* start Dataset excerpt *

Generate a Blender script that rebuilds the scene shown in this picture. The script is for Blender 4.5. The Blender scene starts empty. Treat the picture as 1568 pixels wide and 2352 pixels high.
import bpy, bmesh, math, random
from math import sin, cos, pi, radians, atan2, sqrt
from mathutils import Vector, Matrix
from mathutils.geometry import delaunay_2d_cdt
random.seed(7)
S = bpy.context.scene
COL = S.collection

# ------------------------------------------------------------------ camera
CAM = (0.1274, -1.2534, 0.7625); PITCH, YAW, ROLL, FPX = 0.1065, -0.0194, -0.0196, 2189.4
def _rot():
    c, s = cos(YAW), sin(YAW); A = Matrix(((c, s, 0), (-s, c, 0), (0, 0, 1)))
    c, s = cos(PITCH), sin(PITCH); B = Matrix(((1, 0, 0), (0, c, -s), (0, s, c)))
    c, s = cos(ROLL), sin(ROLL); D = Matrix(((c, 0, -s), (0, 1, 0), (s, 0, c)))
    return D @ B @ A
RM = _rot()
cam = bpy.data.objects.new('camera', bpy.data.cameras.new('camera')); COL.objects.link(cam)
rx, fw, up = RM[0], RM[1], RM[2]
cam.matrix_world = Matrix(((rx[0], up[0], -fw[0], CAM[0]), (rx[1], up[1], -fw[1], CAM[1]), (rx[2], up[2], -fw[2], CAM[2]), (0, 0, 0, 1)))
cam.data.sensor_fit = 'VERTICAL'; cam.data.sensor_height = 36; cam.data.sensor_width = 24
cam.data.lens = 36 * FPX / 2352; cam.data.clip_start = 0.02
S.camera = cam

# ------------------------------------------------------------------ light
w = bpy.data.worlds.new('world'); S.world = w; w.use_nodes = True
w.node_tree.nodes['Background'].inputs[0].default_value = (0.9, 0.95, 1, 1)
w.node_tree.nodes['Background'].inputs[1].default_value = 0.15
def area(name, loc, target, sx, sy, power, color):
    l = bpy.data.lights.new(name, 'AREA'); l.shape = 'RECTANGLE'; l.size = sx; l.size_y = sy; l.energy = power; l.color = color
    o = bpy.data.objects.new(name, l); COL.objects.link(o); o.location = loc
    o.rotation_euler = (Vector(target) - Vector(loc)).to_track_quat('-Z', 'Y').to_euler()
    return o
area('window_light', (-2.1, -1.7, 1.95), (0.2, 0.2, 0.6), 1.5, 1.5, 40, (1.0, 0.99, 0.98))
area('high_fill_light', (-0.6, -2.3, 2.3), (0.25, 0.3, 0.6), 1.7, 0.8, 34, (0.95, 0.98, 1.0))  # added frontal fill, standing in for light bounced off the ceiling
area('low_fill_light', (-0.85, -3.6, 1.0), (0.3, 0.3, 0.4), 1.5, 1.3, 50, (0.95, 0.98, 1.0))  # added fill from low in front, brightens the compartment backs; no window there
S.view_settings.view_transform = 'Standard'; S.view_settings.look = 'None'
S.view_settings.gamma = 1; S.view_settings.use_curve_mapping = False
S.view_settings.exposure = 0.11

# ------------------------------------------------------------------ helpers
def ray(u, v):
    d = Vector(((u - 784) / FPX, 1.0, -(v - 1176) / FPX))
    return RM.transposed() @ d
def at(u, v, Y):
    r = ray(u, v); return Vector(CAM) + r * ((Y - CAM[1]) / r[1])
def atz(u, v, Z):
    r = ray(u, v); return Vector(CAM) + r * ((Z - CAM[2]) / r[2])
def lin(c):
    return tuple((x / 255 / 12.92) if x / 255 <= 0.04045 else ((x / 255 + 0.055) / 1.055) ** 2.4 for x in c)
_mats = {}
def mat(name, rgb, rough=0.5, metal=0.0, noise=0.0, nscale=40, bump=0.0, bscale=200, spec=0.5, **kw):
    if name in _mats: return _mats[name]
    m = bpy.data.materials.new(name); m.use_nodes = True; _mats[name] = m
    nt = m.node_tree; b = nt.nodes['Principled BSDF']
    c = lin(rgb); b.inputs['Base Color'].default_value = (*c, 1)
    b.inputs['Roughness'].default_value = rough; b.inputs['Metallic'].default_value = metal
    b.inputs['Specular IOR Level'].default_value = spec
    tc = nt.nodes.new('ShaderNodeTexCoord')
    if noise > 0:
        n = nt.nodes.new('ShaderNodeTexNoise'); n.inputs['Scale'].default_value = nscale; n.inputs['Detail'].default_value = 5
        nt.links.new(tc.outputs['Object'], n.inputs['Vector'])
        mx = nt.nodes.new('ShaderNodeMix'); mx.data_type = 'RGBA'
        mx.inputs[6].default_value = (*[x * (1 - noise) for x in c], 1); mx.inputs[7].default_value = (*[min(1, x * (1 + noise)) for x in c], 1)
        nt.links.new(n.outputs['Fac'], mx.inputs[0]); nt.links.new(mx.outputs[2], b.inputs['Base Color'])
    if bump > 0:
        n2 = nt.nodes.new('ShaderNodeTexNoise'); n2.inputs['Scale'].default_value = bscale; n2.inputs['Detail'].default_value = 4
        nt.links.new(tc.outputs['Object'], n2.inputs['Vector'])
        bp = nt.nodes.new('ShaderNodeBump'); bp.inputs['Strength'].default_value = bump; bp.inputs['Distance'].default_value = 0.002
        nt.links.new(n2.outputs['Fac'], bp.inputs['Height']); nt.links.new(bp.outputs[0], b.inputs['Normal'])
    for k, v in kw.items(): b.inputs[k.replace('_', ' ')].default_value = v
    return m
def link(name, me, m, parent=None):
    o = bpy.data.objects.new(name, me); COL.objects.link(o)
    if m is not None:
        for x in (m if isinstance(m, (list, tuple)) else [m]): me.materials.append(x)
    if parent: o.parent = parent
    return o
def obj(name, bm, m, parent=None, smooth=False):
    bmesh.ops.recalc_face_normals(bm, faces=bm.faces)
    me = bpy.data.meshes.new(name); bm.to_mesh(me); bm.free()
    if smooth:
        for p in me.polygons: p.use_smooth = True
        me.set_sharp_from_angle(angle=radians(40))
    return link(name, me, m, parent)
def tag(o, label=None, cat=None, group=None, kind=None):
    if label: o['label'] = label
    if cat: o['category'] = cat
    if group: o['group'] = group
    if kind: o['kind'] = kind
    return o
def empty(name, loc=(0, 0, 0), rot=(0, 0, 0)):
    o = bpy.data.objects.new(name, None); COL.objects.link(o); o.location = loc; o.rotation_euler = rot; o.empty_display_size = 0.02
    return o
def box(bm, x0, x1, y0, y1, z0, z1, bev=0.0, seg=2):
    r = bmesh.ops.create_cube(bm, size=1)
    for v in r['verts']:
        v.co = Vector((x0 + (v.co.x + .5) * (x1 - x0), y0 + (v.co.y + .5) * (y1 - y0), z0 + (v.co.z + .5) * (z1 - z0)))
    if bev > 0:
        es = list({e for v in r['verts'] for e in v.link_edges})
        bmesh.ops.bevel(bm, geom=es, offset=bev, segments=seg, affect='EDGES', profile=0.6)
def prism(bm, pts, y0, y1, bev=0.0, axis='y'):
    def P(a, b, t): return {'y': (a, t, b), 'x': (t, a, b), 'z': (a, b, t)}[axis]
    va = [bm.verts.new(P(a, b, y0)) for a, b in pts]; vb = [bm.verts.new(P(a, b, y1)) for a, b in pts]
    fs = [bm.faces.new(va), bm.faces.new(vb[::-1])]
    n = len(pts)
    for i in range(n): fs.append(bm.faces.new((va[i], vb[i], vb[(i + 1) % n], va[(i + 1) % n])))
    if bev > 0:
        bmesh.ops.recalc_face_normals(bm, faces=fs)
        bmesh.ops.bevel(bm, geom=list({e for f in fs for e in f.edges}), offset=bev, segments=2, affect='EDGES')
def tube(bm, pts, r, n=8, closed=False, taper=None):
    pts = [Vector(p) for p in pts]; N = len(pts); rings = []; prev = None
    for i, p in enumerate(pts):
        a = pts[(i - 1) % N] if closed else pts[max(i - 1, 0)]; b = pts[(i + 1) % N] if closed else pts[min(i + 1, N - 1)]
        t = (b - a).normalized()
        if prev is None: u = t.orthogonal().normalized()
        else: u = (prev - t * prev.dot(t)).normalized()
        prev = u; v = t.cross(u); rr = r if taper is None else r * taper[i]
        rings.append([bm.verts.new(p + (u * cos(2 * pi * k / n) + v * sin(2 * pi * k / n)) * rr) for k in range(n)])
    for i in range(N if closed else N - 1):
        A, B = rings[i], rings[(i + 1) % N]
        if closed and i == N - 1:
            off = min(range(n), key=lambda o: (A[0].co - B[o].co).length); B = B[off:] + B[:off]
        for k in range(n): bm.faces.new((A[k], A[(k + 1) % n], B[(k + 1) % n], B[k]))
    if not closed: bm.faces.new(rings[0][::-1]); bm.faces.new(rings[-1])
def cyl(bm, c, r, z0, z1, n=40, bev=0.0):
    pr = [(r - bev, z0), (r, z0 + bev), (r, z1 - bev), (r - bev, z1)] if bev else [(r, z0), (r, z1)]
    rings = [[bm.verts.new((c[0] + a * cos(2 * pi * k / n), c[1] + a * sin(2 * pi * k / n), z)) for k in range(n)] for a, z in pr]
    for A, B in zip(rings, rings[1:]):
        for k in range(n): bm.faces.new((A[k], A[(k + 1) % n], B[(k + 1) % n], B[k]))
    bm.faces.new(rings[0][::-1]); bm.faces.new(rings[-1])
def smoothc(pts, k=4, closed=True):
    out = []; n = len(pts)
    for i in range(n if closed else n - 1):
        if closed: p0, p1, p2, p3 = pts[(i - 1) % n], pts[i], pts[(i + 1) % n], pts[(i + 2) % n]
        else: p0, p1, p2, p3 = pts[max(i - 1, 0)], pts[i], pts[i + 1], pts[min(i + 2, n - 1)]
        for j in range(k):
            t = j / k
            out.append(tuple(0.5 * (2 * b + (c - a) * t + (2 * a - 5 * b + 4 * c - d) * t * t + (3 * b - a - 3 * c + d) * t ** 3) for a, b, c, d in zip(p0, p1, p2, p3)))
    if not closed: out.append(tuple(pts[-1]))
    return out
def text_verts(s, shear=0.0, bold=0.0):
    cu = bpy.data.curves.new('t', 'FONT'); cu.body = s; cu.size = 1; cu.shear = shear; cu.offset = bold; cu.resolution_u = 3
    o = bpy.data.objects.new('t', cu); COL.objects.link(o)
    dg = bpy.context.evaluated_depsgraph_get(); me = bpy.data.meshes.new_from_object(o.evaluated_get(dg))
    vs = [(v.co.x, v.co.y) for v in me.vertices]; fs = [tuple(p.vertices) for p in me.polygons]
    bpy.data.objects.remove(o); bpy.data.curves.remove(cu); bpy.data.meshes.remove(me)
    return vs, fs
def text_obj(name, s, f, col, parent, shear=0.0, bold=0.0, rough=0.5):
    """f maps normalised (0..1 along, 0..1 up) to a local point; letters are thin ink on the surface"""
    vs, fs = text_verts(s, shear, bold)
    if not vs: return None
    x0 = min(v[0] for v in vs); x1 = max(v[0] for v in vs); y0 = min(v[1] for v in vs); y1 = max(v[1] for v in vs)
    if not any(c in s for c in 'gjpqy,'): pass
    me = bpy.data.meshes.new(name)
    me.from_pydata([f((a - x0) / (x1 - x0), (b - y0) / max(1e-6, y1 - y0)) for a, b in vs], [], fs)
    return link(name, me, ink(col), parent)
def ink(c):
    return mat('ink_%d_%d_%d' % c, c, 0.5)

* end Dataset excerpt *

# Given exercise
Work through the data and report how many of its lines hold the word "scene", giving only the figure.

# Result for this exercise
2